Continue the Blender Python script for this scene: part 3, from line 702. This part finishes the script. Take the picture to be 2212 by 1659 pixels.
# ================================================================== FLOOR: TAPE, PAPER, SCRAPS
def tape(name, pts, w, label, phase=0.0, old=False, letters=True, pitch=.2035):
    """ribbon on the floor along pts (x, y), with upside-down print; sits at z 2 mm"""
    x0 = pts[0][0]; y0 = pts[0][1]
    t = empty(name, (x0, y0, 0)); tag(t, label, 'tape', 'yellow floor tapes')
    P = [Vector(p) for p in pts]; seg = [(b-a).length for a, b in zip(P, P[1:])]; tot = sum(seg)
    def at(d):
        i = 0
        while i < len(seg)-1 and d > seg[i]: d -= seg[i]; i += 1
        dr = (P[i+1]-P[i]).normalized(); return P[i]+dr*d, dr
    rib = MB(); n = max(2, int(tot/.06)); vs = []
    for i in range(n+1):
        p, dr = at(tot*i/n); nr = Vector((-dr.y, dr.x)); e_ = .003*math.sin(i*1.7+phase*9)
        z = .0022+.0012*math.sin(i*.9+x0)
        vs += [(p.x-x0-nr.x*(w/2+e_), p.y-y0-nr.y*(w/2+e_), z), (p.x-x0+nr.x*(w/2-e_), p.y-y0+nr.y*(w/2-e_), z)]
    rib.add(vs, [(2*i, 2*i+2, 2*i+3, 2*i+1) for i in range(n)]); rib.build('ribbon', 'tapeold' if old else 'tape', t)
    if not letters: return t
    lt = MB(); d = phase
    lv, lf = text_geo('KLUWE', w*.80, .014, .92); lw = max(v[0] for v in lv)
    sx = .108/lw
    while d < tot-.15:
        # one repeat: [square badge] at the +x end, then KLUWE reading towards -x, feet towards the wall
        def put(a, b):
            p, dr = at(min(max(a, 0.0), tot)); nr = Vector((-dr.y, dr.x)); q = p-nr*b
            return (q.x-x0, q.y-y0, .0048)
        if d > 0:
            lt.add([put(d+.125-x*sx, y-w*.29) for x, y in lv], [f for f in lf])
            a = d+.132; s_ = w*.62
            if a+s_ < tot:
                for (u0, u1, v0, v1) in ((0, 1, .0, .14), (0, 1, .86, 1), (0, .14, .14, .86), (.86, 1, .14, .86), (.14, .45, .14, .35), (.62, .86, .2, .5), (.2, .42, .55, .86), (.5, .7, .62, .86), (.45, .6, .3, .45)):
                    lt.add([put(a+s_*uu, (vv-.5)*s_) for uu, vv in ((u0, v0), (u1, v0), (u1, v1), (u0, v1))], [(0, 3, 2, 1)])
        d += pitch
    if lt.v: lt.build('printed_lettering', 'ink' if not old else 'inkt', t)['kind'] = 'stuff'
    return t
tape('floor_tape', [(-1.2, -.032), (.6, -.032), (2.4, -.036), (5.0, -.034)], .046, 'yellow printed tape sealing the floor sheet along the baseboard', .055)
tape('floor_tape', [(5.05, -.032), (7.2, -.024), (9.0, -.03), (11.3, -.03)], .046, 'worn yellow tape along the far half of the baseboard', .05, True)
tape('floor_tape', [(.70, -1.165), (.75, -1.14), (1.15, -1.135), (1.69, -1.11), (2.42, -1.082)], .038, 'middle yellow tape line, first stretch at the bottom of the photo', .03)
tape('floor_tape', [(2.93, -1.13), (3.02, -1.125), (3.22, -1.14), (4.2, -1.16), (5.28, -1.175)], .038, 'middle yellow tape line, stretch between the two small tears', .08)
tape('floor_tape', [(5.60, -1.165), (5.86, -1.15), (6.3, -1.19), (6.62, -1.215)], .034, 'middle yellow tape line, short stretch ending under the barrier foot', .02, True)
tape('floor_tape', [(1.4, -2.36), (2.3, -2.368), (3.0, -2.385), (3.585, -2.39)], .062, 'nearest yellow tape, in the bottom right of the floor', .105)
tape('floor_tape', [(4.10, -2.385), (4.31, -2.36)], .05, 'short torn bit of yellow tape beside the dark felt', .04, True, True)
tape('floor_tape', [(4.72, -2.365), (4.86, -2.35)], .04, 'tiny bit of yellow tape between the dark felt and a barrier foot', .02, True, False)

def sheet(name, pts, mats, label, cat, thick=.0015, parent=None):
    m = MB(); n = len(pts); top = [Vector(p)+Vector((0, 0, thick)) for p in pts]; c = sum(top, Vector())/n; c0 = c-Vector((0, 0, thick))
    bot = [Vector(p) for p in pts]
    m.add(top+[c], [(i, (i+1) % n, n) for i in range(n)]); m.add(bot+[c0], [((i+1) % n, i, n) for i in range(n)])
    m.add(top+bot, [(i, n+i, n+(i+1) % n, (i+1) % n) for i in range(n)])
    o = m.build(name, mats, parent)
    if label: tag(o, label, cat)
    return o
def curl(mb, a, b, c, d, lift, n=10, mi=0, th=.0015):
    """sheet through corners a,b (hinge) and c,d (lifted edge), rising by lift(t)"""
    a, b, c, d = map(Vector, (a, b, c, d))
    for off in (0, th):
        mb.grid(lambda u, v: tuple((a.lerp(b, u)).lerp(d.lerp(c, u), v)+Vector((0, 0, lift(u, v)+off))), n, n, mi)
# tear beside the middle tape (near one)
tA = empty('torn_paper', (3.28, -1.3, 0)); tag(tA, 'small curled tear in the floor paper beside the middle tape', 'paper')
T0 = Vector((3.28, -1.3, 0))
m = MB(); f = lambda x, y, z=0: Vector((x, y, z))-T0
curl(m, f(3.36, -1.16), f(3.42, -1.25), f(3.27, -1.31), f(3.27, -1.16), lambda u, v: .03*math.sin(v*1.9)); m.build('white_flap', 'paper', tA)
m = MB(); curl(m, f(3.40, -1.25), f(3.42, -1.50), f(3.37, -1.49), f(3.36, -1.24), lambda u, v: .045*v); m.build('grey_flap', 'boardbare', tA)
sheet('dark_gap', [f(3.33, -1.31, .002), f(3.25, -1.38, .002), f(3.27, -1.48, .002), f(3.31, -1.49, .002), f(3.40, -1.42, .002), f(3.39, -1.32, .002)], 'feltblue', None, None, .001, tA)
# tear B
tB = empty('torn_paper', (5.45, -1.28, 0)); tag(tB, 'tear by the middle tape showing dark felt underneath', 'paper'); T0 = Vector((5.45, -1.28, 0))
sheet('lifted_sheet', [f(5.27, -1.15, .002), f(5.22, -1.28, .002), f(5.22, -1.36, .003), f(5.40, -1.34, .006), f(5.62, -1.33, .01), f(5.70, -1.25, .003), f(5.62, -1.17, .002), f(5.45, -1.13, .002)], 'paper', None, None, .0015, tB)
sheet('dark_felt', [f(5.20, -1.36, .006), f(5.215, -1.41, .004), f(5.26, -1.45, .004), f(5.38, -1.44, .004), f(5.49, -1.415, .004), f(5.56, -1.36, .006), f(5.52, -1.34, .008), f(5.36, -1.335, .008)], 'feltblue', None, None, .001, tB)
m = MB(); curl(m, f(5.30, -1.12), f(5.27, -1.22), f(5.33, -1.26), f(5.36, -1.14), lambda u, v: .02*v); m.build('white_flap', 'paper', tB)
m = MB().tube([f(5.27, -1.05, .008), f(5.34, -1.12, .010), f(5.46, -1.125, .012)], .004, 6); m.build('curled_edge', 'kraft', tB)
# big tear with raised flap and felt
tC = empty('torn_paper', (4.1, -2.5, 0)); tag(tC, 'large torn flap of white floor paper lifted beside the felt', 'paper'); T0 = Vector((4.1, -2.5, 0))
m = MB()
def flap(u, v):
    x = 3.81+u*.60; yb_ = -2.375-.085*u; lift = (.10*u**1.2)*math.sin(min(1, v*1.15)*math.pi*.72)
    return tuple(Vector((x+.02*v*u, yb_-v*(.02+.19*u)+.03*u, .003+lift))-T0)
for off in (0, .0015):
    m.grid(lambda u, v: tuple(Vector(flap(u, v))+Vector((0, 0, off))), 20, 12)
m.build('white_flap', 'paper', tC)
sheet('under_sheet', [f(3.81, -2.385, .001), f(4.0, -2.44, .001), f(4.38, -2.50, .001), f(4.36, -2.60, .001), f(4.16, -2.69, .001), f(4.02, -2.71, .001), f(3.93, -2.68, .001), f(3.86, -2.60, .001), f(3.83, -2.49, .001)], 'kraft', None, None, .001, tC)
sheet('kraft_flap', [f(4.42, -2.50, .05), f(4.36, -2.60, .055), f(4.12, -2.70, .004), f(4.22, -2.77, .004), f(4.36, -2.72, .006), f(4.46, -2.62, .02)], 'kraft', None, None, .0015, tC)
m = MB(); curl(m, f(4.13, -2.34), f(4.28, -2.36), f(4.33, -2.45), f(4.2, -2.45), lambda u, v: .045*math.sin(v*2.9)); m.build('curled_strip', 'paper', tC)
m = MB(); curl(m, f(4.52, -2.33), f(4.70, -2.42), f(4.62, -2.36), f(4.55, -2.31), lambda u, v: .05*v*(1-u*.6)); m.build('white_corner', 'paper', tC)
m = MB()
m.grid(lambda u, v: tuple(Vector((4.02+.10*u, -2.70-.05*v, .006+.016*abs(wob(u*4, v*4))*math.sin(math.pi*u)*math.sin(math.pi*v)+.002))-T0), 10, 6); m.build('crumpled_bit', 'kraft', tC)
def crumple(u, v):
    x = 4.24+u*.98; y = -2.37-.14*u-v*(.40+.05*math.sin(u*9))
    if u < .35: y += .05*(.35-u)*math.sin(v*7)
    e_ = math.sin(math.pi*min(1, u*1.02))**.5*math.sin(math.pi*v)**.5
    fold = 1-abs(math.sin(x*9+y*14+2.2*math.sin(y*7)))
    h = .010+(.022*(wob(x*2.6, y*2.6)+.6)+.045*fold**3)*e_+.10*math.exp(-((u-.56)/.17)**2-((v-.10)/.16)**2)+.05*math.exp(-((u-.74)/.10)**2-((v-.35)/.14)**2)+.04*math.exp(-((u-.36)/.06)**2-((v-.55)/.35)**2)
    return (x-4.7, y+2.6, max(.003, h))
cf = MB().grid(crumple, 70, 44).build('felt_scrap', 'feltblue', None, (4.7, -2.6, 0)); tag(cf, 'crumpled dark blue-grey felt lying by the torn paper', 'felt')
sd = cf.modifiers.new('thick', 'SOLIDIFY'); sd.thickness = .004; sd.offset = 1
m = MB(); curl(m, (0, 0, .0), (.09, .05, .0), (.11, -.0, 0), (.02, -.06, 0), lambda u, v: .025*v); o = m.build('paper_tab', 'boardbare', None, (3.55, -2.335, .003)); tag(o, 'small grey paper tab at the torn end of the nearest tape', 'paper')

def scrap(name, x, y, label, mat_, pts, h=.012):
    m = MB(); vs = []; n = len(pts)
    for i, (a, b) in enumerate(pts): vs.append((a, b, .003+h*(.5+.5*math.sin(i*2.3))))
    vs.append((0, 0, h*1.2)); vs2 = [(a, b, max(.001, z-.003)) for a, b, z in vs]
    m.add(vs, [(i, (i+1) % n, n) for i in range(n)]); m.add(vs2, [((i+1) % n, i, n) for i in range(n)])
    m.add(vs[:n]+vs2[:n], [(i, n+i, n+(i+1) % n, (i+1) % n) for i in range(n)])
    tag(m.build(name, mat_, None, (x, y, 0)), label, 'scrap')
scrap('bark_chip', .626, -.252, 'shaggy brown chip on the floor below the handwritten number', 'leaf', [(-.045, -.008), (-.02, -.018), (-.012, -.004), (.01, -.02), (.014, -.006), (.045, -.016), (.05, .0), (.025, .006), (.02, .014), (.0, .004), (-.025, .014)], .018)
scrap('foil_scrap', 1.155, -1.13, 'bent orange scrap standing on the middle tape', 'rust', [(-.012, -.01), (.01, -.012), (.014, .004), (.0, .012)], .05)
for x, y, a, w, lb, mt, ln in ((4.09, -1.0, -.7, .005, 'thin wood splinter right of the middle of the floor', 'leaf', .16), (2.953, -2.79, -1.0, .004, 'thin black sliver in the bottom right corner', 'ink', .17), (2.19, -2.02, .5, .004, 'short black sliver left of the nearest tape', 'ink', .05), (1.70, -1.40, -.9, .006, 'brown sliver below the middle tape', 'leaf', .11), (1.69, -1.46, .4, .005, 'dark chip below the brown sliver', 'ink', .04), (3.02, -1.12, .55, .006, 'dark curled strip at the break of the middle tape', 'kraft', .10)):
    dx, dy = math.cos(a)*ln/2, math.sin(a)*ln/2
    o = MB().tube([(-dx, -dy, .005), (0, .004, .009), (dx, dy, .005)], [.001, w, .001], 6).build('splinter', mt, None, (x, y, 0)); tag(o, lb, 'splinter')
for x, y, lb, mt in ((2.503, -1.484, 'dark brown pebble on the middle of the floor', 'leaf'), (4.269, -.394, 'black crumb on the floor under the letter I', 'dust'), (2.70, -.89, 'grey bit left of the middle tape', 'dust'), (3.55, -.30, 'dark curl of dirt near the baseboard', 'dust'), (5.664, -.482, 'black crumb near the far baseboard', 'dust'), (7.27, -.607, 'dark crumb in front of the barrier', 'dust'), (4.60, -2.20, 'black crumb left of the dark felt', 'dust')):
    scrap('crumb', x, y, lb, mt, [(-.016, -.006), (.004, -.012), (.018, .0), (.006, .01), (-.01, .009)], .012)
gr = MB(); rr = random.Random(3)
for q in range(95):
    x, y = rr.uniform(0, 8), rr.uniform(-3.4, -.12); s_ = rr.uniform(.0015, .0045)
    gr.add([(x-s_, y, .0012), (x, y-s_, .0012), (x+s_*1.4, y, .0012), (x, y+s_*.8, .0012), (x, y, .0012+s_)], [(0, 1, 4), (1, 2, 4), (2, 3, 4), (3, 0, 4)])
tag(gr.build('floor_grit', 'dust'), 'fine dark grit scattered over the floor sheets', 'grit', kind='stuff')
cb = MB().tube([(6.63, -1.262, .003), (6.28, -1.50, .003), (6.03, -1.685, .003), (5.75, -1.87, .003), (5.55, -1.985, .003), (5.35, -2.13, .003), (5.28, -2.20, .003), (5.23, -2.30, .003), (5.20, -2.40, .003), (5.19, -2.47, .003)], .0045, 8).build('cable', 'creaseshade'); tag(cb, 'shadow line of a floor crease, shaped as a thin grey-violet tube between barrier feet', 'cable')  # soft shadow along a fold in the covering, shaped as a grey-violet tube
---
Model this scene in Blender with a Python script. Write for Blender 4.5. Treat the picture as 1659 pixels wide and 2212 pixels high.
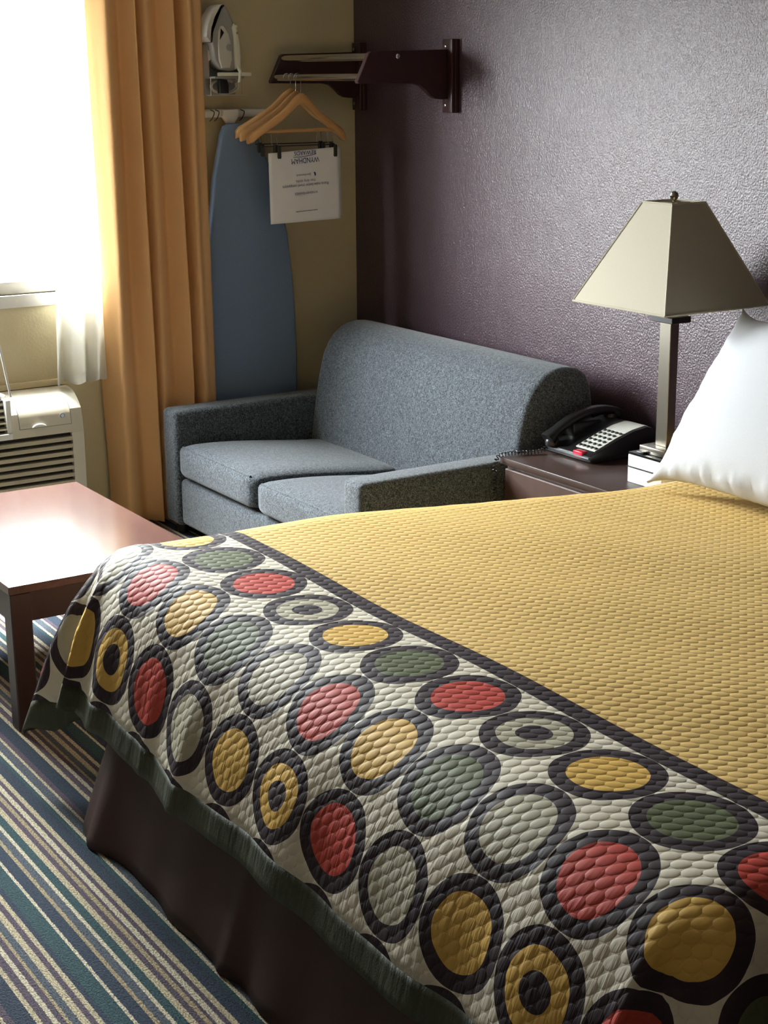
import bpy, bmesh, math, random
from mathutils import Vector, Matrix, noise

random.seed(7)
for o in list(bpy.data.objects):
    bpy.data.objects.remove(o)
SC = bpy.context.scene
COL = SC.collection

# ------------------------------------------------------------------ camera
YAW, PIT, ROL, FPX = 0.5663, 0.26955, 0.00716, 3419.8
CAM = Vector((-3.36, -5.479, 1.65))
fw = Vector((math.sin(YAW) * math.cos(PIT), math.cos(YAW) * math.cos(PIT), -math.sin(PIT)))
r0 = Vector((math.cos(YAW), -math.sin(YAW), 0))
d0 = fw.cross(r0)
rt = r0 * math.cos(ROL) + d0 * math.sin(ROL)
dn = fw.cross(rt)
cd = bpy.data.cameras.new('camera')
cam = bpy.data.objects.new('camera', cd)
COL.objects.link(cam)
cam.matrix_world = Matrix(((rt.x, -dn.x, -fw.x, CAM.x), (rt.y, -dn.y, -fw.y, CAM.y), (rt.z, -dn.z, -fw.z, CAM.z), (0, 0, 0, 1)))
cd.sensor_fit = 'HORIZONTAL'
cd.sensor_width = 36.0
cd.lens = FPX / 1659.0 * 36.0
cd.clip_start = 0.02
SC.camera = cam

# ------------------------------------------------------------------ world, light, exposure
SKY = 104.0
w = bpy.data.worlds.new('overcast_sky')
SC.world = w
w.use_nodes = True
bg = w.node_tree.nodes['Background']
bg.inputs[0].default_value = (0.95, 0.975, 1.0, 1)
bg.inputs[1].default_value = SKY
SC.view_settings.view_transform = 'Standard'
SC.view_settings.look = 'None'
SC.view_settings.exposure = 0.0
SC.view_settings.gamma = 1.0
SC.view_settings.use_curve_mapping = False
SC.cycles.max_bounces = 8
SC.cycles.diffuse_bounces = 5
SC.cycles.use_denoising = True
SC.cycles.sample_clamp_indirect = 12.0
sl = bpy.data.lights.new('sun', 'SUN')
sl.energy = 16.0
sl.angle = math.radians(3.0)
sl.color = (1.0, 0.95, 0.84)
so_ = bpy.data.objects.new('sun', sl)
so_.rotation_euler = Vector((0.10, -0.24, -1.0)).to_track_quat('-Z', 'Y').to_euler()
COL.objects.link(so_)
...
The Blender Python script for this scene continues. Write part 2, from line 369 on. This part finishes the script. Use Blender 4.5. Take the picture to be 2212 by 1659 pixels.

* **What to work on**
Skip every picture. Repeat the lines from the one with "Model this scene" through the one with "SC.camera = cam", both ends included.

* **Reply to the task**
Model this scene in Blender with a Python script. Write for Blender 4.5. Treat the picture as 1659 pixels wide and 2212 pixels high.
import bpy, bmesh, math, random
from mathutils import Vector, Matrix, noise

random.seed(7)
for o in list(bpy.data.objects):
    bpy.data.objects.remove(o)
SC = bpy.context.scene
COL = SC.collection

# ------------------------------------------------------------------ camera
YAW, PIT, ROL, FPX = 0.5663, 0.26955, 0.00716, 3419.8
CAM = Vector((-3.36, -5.479, 1.65))
fw = Vector((math.sin(YAW) * math.cos(PIT), math.cos(YAW) * math.cos(PIT), -math.sin(PIT)))
r0 = Vector((math.cos(YAW), -math.sin(YAW), 0))
d0 = fw.cross(r0)
rt = r0 * math.cos(ROL) + d0 * math.sin(ROL)
dn = fw.cross(rt)
cd = bpy.data.cameras.new('camera')
cam = bpy.data.objects.new('camera', cd)
COL.objects.link(cam)
cam.matrix_world = Matrix(((rt.x, -dn.x, -fw.x, CAM.x), (rt.y, -dn.y, -fw.y, CAM.y), (rt.z, -dn.z, -fw.z, CAM.z), (0, 0, 0, 1)))
cd.sensor_fit = 'HORIZONTAL'
cd.sensor_width = 36.0
cd.lens = FPX / 1659.0 * 36.0
cd.clip_start = 0.02
SC.camera = cam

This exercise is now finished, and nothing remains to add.